• EXERCISE DETAILS: Reproduce each line of the listing exactly.

• • • • • • •

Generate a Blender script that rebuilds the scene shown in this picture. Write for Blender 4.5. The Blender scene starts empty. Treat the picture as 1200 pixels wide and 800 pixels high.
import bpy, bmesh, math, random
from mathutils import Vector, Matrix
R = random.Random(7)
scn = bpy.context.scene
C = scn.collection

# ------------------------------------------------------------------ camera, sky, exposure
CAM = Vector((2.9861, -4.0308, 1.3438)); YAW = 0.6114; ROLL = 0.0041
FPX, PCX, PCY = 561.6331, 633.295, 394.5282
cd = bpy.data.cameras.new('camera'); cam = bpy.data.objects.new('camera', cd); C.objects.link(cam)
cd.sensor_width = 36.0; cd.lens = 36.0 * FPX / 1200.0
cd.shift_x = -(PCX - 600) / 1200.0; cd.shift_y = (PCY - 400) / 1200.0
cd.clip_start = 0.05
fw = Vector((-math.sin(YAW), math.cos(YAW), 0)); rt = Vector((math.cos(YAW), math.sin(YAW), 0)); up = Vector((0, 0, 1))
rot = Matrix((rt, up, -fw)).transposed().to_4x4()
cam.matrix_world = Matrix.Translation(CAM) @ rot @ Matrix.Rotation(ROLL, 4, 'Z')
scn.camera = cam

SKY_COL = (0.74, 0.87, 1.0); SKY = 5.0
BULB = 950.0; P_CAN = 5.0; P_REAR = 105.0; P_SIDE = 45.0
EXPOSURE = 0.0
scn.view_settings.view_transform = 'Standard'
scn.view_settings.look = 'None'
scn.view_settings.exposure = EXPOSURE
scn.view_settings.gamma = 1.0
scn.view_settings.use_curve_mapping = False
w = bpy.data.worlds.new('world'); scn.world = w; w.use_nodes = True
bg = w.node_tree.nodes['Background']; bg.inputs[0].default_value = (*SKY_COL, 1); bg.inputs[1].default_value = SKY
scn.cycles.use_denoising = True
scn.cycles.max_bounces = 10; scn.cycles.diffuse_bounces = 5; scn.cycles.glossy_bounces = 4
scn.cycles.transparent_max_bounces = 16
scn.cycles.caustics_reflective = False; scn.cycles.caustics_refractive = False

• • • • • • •

• TASK RESULT:
Generate a Blender script that rebuilds the scene shown in this picture. Write for Blender 4.5. The Blender scene starts empty. Treat the picture as 1200 pixels wide and 800 pixels high.
import bpy, bmesh, math, random
from mathutils import Vector, Matrix
R = random.Random(7)
scn = bpy.context.scene
C = scn.collection

# ------------------------------------------------------------------ camera, sky, exposure
CAM = Vector((2.9861, -4.0308, 1.3438)); YAW = 0.6114; ROLL = 0.0041
FPX, PCX, PCY = 561.6331, 633.295, 394.5282
cd = bpy.data.cameras.new('camera'); cam = bpy.data.objects.new('camera', cd); C.objects.link(cam)
cd.sensor_width = 36.0; cd.lens = 36.0 * FPX / 1200.0
cd.shift_x = -(PCX - 600) / 1200.0; cd.shift_y = (PCY - 400) / 1200.0
cd.clip_start = 0.05
fw = Vector((-math.sin(YAW), math.cos(YAW), 0)); rt = Vector((math.cos(YAW), math.sin(YAW), 0)); up = Vector((0, 0, 1))
rot = Matrix((rt, up, -fw)).transposed().to_4x4()
cam.matrix_world = Matrix.Translation(CAM) @ rot @ Matrix.Rotation(ROLL, 4, 'Z')
scn.camera = cam

SKY_COL = (0.74, 0.87, 1.0); SKY = 5.0
BULB = 950.0; P_CAN = 5.0; P_REAR = 105.0; P_SIDE = 45.0
EXPOSURE = 0.0
scn.view_settings.view_transform = 'Standard'
scn.view_settings.look = 'None'
scn.view_settings.exposure = EXPOSURE
scn.view_settings.gamma = 1.0
scn.view_settings.use_curve_mapping = False
w = bpy.data.worlds.new('world'); scn.world = w; w.use_nodes = True
bg = w.node_tree.nodes['Background']; bg.inputs[0].default_value = (*SKY_COL, 1); bg.inputs[1].default_value = SKY
scn.cycles.use_denoising = True
scn.cycles.max_bounces = 10; scn.cycles.diffuse_bounces = 5; scn.cycles.glossy_bounces = 4
scn.cycles.transparent_max_bounces = 16
scn.cycles.caustics_reflective = False; scn.cycles.caustics_refractive = False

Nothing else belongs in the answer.